» REQUIRED WORK
Return the lines exactly as they stand, from the first of the material through the line containing "COL = S.collection".
☆ ☆ ☆ ☆ ☆ ☆ ☆
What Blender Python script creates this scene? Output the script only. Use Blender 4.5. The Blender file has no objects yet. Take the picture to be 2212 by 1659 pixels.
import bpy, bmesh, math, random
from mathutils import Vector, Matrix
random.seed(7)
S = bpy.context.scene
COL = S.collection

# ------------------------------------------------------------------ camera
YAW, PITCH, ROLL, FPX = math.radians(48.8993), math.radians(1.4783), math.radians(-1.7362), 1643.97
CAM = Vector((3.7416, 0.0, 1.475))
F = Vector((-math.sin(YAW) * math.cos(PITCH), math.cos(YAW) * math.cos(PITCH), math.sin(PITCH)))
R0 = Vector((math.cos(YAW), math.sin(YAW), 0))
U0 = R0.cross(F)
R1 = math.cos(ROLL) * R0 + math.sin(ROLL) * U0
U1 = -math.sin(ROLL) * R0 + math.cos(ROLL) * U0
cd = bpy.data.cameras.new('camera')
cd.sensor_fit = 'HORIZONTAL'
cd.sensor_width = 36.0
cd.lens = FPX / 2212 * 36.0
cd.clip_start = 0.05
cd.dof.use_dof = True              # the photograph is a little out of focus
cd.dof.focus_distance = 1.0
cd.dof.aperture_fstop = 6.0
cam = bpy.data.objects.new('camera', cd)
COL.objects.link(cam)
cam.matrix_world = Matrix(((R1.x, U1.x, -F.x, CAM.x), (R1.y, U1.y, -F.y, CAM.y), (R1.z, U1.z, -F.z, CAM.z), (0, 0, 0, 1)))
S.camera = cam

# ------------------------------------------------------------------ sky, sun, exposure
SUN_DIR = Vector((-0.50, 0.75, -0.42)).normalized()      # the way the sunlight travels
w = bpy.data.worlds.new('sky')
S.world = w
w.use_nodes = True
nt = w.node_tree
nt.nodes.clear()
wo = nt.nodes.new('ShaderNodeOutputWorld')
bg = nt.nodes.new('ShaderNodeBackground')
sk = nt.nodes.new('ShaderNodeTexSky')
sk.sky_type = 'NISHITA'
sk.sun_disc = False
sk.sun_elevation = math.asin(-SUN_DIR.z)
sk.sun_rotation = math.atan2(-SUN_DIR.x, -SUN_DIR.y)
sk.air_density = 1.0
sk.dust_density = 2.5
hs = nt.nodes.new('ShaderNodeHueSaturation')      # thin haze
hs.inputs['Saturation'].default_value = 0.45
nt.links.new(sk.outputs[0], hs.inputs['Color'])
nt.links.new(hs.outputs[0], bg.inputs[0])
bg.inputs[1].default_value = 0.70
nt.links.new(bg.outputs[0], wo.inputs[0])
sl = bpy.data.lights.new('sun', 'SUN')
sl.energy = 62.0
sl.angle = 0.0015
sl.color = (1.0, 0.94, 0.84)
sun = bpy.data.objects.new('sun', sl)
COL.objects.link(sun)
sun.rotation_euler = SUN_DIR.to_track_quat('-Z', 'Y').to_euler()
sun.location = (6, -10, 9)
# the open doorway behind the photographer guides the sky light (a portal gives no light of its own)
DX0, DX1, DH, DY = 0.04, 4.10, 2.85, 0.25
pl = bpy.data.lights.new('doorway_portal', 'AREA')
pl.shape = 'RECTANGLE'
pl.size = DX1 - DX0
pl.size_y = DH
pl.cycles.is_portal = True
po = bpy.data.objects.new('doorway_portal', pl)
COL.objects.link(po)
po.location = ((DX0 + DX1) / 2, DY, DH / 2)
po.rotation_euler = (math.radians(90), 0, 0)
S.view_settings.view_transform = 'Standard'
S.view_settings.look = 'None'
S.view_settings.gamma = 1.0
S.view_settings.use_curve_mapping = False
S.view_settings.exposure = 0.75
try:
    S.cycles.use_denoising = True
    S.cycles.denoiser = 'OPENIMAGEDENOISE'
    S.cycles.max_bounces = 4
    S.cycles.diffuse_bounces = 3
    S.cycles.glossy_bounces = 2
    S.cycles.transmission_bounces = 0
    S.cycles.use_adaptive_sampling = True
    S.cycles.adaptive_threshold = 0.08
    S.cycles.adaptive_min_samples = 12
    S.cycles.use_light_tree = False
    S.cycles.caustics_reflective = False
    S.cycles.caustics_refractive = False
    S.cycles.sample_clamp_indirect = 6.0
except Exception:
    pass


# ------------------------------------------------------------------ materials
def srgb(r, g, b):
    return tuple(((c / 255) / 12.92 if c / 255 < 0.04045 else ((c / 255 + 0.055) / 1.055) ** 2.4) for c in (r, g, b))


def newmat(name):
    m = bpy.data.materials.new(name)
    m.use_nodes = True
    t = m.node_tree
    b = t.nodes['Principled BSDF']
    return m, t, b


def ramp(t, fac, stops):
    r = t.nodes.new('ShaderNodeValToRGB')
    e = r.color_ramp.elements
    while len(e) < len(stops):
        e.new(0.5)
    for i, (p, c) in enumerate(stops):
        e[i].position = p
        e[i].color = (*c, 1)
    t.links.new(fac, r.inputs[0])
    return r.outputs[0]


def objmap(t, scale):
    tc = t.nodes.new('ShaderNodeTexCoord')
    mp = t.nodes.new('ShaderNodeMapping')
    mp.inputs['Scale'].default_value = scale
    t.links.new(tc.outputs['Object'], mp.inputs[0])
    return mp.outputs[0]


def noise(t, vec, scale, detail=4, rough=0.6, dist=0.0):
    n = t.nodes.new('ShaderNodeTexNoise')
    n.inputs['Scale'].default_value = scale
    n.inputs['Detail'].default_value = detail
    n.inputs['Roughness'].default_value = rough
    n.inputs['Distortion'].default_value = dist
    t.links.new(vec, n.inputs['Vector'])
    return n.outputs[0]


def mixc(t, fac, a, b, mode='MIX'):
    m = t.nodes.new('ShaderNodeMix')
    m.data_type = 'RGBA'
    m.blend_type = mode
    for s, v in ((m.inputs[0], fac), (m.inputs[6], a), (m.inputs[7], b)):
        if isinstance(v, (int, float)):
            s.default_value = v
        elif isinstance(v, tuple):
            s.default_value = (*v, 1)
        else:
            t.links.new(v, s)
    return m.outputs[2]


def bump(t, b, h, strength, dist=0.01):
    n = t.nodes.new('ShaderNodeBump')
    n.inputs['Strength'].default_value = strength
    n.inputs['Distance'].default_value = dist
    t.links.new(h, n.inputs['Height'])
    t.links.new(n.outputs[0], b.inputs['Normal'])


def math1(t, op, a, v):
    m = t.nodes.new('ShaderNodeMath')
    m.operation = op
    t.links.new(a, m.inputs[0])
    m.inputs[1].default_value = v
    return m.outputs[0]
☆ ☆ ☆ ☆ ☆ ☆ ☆
» SOLUTION FOR THIS PROBLEM
What Blender Python script creates this scene? Output the script only. Use Blender 4.5. The Blender file has no objects yet. Take the picture to be 2212 by 1659 pixels.
import bpy, bmesh, math, random
from mathutils import Vector, Matrix
random.seed(7)
S = bpy.context.scene
COL = S.collection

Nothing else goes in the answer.